House debates
Wednesday, 22 June 2011
Bills
Military Justice (Interim Measures) Amendment Bill 2011; Second Reading
6:03 pm
Janelle Saffin (Page, Australian Labor Party) Share this | Hansard source
I rise to speak in support of the Military Justice (Interim Measures) Amendment Bill 2011. I understand that it has bipartisan support, but it is a shame that when we have something for which there is bipartisan support we get straight back into the blame game, because if I were to go back to the history of this bill I would be able to talk about the advice that was in a Senate committee report in 2006 whereby that foreign affairs, defence and trade committee concluded with the following comment. I note this was when the court was in the establishment phase under the previous government when it was decided that they would set up a military court and that there was advice at the time that it was at a serious and strong risk of constitutional challenge and would be struck down—and that is what happened. I will quote from that Senate committee report at the time:
Overall, the committee believes that the government settled for the barest minimum reforms required to its service tribunals to escape a constitutional challenge. In so doing, the committee takes the view that, in striving for the minimum, the government has not removed the risk that at some stage the High Court may find that the AMC—
the Australian Military Court—
is constitutionally invalid.
That was pretty clear and there was other advice around at the time and, in fact, the now Attorney-General, in another role at that time in opposition, had also put forward that advice. So I make those comments by way of providing a context for where we find ourselves: inheriting a system that has been struck down as constitutionally invalid, and so we have had to go back and validate the previous system so that actions taken whilst the Australian Military Court set up will be legalised.

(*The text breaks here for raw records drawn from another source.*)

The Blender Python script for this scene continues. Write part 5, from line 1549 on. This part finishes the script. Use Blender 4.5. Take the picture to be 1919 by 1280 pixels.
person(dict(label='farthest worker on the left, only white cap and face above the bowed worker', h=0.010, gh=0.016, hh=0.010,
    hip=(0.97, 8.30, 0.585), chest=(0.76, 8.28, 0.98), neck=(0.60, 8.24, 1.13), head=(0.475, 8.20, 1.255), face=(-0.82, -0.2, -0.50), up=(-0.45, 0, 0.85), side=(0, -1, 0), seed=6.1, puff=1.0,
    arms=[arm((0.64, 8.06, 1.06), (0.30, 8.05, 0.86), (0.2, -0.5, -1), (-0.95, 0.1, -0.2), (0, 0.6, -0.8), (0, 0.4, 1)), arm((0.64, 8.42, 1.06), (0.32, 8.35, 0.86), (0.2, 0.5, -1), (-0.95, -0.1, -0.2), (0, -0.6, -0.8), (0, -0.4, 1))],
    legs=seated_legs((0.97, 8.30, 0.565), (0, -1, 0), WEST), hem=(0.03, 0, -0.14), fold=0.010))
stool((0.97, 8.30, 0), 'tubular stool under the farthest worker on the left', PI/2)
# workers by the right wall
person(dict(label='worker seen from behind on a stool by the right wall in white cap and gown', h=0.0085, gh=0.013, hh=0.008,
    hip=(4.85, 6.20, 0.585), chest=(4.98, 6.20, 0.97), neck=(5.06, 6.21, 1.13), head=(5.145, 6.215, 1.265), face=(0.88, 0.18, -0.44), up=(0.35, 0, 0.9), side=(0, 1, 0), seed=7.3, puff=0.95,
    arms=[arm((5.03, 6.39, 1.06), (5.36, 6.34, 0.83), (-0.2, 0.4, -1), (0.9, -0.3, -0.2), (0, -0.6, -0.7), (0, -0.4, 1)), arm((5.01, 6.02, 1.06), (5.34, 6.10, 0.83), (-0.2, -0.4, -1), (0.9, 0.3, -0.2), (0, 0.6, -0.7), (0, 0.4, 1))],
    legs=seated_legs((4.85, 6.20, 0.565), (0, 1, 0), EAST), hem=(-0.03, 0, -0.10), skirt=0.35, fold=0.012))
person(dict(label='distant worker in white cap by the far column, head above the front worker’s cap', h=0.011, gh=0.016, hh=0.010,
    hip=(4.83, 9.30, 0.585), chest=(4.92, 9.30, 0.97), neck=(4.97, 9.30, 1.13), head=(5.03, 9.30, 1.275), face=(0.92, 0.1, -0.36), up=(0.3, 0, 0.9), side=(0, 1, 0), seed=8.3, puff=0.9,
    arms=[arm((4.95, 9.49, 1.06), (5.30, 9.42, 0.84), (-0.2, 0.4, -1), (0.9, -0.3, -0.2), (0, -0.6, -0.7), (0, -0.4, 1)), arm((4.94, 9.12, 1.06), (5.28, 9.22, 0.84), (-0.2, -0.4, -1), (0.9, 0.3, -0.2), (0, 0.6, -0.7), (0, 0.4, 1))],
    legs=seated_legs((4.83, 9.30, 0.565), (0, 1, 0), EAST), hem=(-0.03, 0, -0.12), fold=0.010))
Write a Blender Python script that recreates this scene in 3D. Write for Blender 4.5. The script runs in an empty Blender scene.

As for what this bill is about, it is quite specific to particular areas. It is to provide tenure of up to two years for the Chief Judge Advocate and the judge advocates. It was some time back when I looked at the explanatory memorandum and other documents and there was another trigger. It was up to two years or subject to a determination, whichever one came first. In the material I now have I see it is for two years or until the Minister for Defence declares, by legislative instrument, a specified day to be a termination day, which is sooner. The appointments are due to expire in September this year; hence we need this bill. I understand that the redrafting of the bill for the Australian Military Court is very close and what this bill also does is make sure that the appointment, remuneration and entitlement arrangements for the Chief Judge Advocate and judge advocates continue. I also understand that when the AMC legislation comes before us we will have a permanent, effective and constitutionally sound system of military justice for Australia's defence forces. That is a good thing because that is what is needed. There is a lot that could be said about this, but I have spoken on this matter once before in this place and outlined my thinking on it and there is no need for me to go through that again. It is really clear that we do need certainty. Once we have the Australian Military Court justice system in place it will be a good thing for all as well as for our soldiers who serve and operate under it. It applies not only in a theatre of war or in a conflict but in a whole range of areas of their service life, and they need to have that certainty. There are a whole lot of things that happen in terms of discipline and disciplinary actions within the Australian defence forces, and a lot of that will continue as well. It was deemed necessary by the defence forces— (Quorum formed) A key provision of this bill is that it amends schedule 3 to the Military Justice (Interim Measures) Act (No. 1) 2009, which contains application and transitional provisions. Importantly, it refers to the commencement day of the application provisions as being the day that the No. 1 act commenced, which was 22 September 2009.
The bill introduces, as I briefly mentioned before, the termination day which is imported into it. Also, clause 2 of schedule 3 deems a person who held office as a chief military judge immediately before the decision in Lane v Morrison to be the Chief Judge Advocate. It is a bill that provides certainty in case it is needed for the tenure and remuneration of the Chief Judge Advocate until we have the final bill before the House. I commend the bill to the House.